June 9, 2011 3.49 pm This story is over 153 months old

High-five for city centre wardens

City guardians: Three men who help keep Lincoln’s city centre up-to-scratch are celebrating five years of service.

City Centre Wardens Steve Roney, Lance Hodgins and Martin Dunning on patrol

Three men who are part of a service designed to make Lincoln a cleaner, safer and more welcoming place to live, will be celebrating five years of service on Friday.

Lance Hodgins, Steve Roney and Martin Dunning are employed by Lincoln BIG for the City Centre Wardens scheme.

They will be in City Square on June 10 between 10am and 2pm, welcoming people to visit their exhibition about what they achieved over the past five years.

During its lifetime so far, the team has handled 3,356 jobs, including signposting visitors, assisting stores with cases of shoplifting, helping to reunite missing children with their parents and brightening up the streetscene.

Last year, the wardens, who are all First Aid and defibrillator-trained, made 3,779 patrols and removed 1,053 lots of graffiti.
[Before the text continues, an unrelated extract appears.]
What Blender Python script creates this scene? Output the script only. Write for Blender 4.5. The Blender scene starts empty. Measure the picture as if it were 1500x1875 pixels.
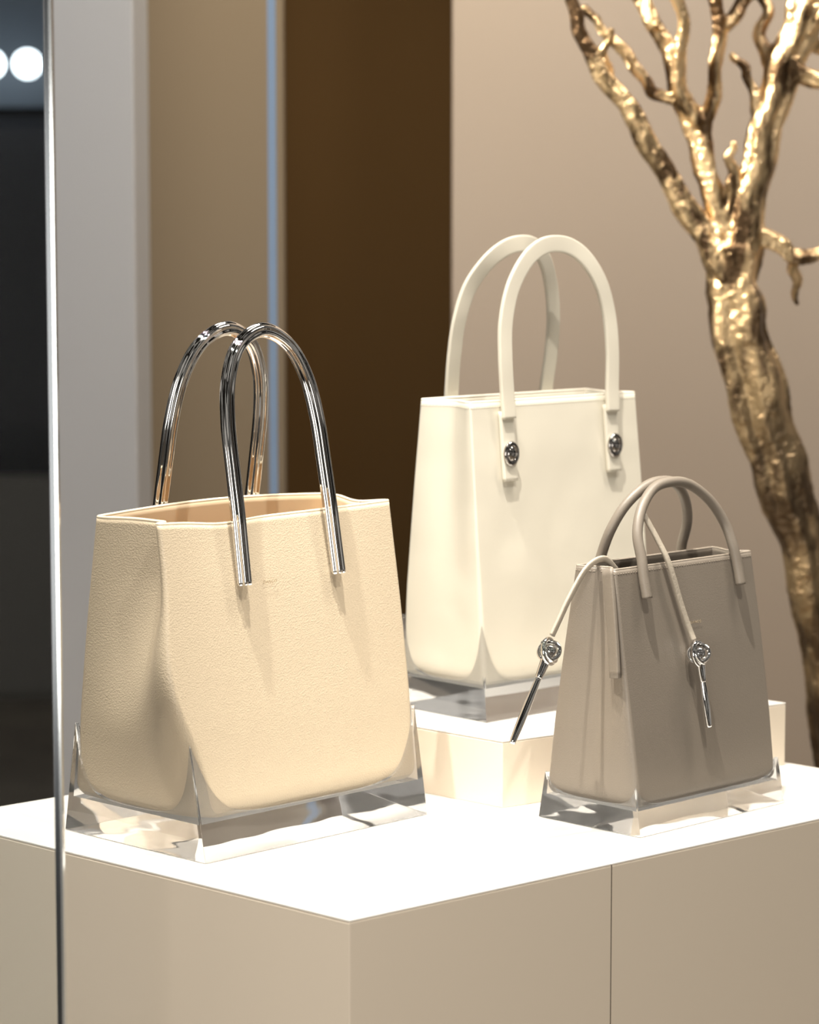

Their work also involves liaison with the city’s PCSOs, CCTV and Highways staff.

Lincoln CCTV staff have used radio contact to alert the wardens to incidents where they have been able to offer First Aid, deal with traffic problems and, on a lighter note, even return disorientated swans to Brayford Pool.

The wardens can also issue fixed penalty notices to people seen scattering litter or failing to clean-up their dog’s mess.

Lincoln BIG Operations Manager Mick Lake said the wardens deal with issues ranging from graffiti and flyposter removal through to the refurbishment of benches, railings and bollards.

“The wardens are out and about seven days a week, making the city a more pleasant place to visit. I can only imagine what it would look like if they had not already removed over 1,000 items of graffiti or 600 flyposters,” Lake said.

Warden Lance Hodgins said: “I used to be a school caretaker and that experience has held me in good stead when it comes to being a ‘caretaker’ for this lovely city, which is attracting more and more people all the time.”

Dunning added: “This job is so varied. One minute you can be busy painting a piece of street furniture and the next, assisting a store which is faced with dealing with a suspected shoplifter.”